Thursday, March 10, 2005

There ain't nothing you cannot do with SOAP

    "The conspicous absence of constraints in SOAP, particularly those that support interoperability is a clear indication of the vacuous nature of the specification." - Carlos Perez

Read the rest in Why REST is Better - Part 4 - Avoiding the Death March.

This is the key problem with SOAP. You can do *anything* with it. Any form of distributed computing you like!

A charitable view would be that it encompasses all philosophies and is better for it. A non-charitable view would be that SOAP is still running around, trying to find out what it itself really is, and has changed its philosophy, radically, at least twice.
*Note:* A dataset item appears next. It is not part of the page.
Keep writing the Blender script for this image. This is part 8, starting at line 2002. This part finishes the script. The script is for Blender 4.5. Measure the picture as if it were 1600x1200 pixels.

When looking at the core ideas that make up REST and asynch messaging, it is absolutely true that you could do all of them in SOAP. But so what? You can do *anything* in SOAP. That is either a great strength or a great weakness, depending on your point of view.

I think it is the latter. Distributed computing is not a problem where Turing Completeness is a compelling argument. This is hard stuff. The network cannot be abstracted away. The only way the world is going to get away from integration hairballs is by latching onto real patterns of distributed computing, not uber-abstractions.

I think those patterns need to be centered around asynchronous, reliable exchange of self-descriptive Unicode messages, between resources that have unique names and standard interactions modelled on speech acts. In short, XML + Reliable HTTP + REST.